After a two-year wait, Thomas Bangalter has released ‘Mythologies’, his first solo venture since Daft Punk.
This lush 90 minute work of orchestral finesse is based on the original ballet score for Angelin Preljocaj’s composition bearing the same name and was performed by none other than Romain Dumas’ very own Orchestre National Bordeaux Aquitaine. Last week saw Warner Music publishing select pieces from Mythologies titled ‘L’Accouchement’ and ‘Le Minotaure’.
In light of this exciting debut release, Bangalter made an unprecedented move with personal interviews to promote it instead of relying solely on veiled Daft Punk promotion as before – making this launch all that more special!

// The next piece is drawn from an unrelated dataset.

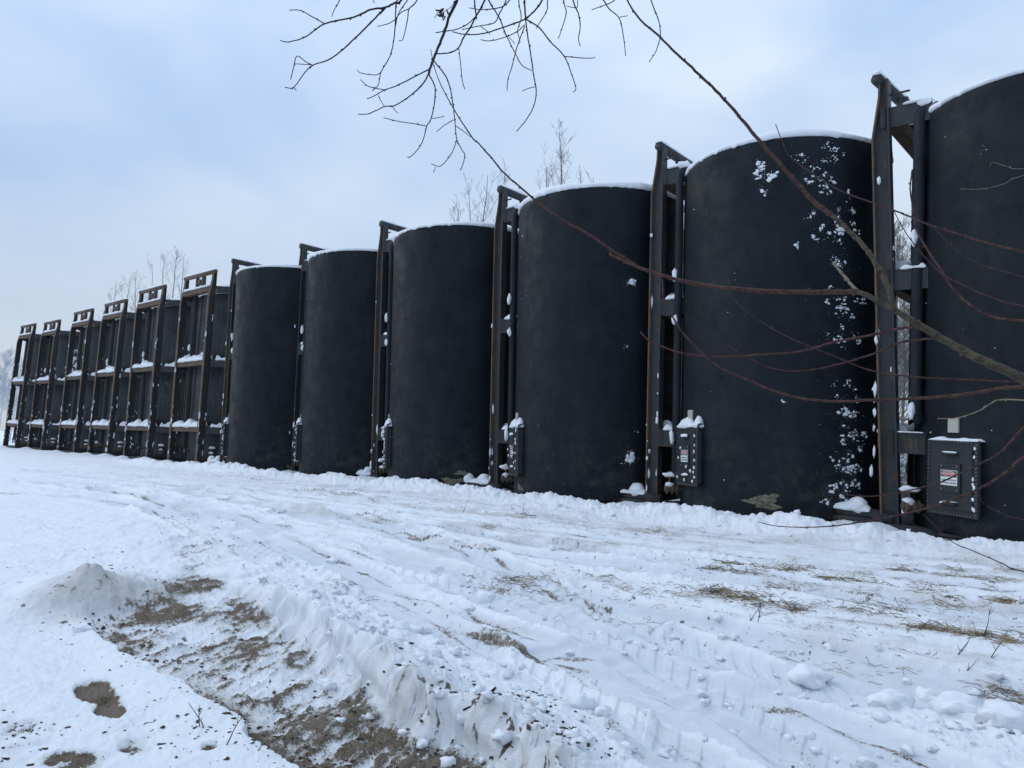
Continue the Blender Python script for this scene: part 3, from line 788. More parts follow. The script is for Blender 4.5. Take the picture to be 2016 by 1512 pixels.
    b.blob(ang_pt(pa, HB+.20, R+.02), .16, .12, .075, i, 2, .35)
    b.build('pipe_snow', M_SNOW, pp, True)['kind'] = 'stuff'
    v = valve_mesh().build('valve', M_RUST, root, False)
    b = MB(); b.blob(ang_pt(305, .60, R+.2), .14, .13, .05, i, 2, .5); b.blob(ang_pt(305, .42, R+.2), .09, .09, .05, i+2, 2, .5); b.build('valve_snow', M_SNOW, v, True)['kind'] = 'stuff'
    if typeA:
        make_hatch(root, zc=.83 if i == 0 else .96, snow=.22 if i == 0 else 1., ang=327.5 if i == 0 else 323.5)
        b = MB(); pa_ = 326 if i == 0 else 323.5
        b.box(-.085, .085, -.012, .02, -.10, .10); pl = b.build('plate', M_BEIGE, root, loc=ang_pt(pa_, 1.56 if i == 0 else 1.68, R+.012)); pl.rotation_euler = (0, 0, math.radians(pa_)+PI/2)
        # stub roller at the foot of the frame, lying on the snow
        b = MB(); b.tube([(W, -SK-.75, .17), (W, -SK+.3, .13)], .10, 14); b.box(W-.14, W+.14, -SK-.55, -SK, .02, .10); ro = b.build('foot_roller', M_STEEL, root, True)
        b = MB(); snow_strip(b, (W, -SK-.78, .22), (W, -SK-.02, .20), .26, .10, i+9); b.blob((W, -SK-.70, .27), .13, .12, .12, i, 2, .3); b.blob((W+.0, -SK-.22, .26), .15, .15, .14, i+4, 2, .35); b.build('roller_snow', M_SNOW, ro, True)['kind'] = 'stuff'
    else:
        # second small fitting low on the shell between the rails
        b = MB(); b.tube([ang_pt(262, .45, R-.02), ang_pt(262, .45, R+.16)], .045, 10); b.tube([ang_pt(262, .45, R+.14), ang_pt(262, .45, R+.18)], .08, 12); b.build('drain_stub', M_RUST, root, True)
        b = MB(); b.tube([ang_pt(318, .42, R-.02), ang_pt(318, .42, R+.2)], .05, 10); b.tube([ang_pt(318, .42, R+.16), ang_pt(318, .42, R+.21)], .10, 12); vv = b.build('outlet_flange', M_RUST, root, True)
        b = MB(); b.blob(ang_pt(318, .55, R+.16), .14, .12, .06, i, 2, .5); b.build('flange_snow', M_SNOW, vv, True)['kind'] = 'stuff'
    # snow blown on to the coating (skid frame angle = world angle + 90 for the round ones)
    cl = {0: [(330, 4.5, 10, 1, 3, .012)],
          1: [(10.3, 5.72, 1.6, .10, 16, .055), (10.5, 5.45, 1, .08, 3, .05), (41, 5.95, 6.5, .12, 34, 0.024), (42, 5.5, 5.8, .10, 30, 0.040), (46, 5.0, 5.8, .15, 30, 0.028), (48, 4.62, 5.8, .12, 34, 0.044), (50, 4.25, 4.3, .08, 14, 0.032), (51, 3.45, 5.1, .13, 34, 0.036), (51, 2.95, 5.1, .12, 22, 0.032), (52, 2.1, 5.8, .2, 20, 0.024), (52, 1.75, 5.1, .08, 20, 0.040), (53, 1.38, 5.1, .1, 24, 0.044), (53, .95, 5.1, .1, 28, 0.044), (53, .62, 4.3, .06, 20, 0.032), (53, .36, 4.3, .09, 30, 0.040), (20, 1.9, 1, .1, 2, .03)],
          2: [(54.4, 4.36, 1.8, .02, 9, .055), (56, .85, 2.2, .03, 12, .05), (53, .98, .5, .04, 2, .05), (52, 3.1, 3, .1, 3, .02), (57, 1.5, 3, .05, 3, .02)],
          3: [(285, 4.9, 1.5, .6, 10, .05), (285, 3.6, 1.2, .3, 6, .03), (285, 2.8, 1.5, .5, 12, .025)],
          4: [(297, 3.25, 2.2, .012, 9, .016)], 5: [(297, 3.75, 2.2, .012, 7, .018)],
          10: [(318, 5.2, 3, .5, 60, .09), (316, 4.4, 3, .3, 40, .09), (318, 2.6, 5, .4, 14, .06)]}.get(i, [(312, 3, 10, 1.5, 10, .03)])
    b = shell_snow(cl, i+100, 34 if typeA else 12); sn = b.build('stuck_snow', M_SNOW, root, True); sn['kind'] = 'stuff'
    for j, (a, z, w, h) in enumerate({1: [(11.5, .26, .55, .17), (15, .33, .30, .13)], 3: [(40.5, .15, .42, .17), (47, .36, .30, .12), (36, .2, .2, .12)], 2: [(-28, .2, .3, .12)]}.get(i, [])):
        patch_mesh(a, z, w, h, i*5+j).build('peeled_patch', M_PEEL, root, True)
    if i == 0:
        b = MB()
        for s in (0, .09):
            b.tube([(-.55+s, -SK+.48, 6.3), (-.55+s*1.1, -SK+.46, 4.5), (-.5+s, -SK+.42, 2.4), (-.46+s*.5, -SK+.42, 1.72)], .016, 8)
        b.build('hanging_hose', M_DARK, root, True)
    return root
for i in range(12): build_tank(i)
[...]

In a recent conversation with Classical Connections Radio, Bangalter discussed his journey of creating an orchestral score for the ballet project – something he had never done before. Gone were the usual electronic production hardware; in its place was a complex fusion of musical styles that formed just one part of ‘Mythologies”s success story.
“I went back to two worlds. My mother was a ballet dancer so my childhood was surrounded with a dancing class, choreographers and dancers. So this was definitely somehow known territory, even though I ended up doing dance music of a different kind,” he told host Alexis Ffrench. “But it was a very intimate and personal project for sure, to go back in this process. Also I think I’m looking at scoring and writing for the orchestra in a very cinematic way too, because I just love movies and I think my relationship, even to classical proposals, is very well-connected to its use in films.”
“…My process is very instinctive,” he said. “At the same time this project was my first adventure in orchestration myself. I was just experimenting and trying different textures and working with some classical forms and also some less traditional forms as well.”
In another interview with BBC, Bangalter opened up about the end of Daft Punk and the intention of their famous robot characters. “We tried to use these machines to express something extremely moving that a machine cannot feel, but a human can,” Bangalter told Mark Savage. “We were always on the side of humanity and not on the side of technology…. As much as I love this character, the last thing I would want to be, in the world we live in, in 2023, is a robot.” Read more from the interview here.
‘Mythologies’ is Bangalter’s first full-length solo project since Daft Punk split up in February 2021. His only other solo album is also a score, for the 2002 Gaspar Noé film ‘Irréversible’. As Daft Punk, Bangalter and Guy-Manuel de Homem-Christo scored the 2010 ‘Tron: Legacy’ film, which later got a special remix edition.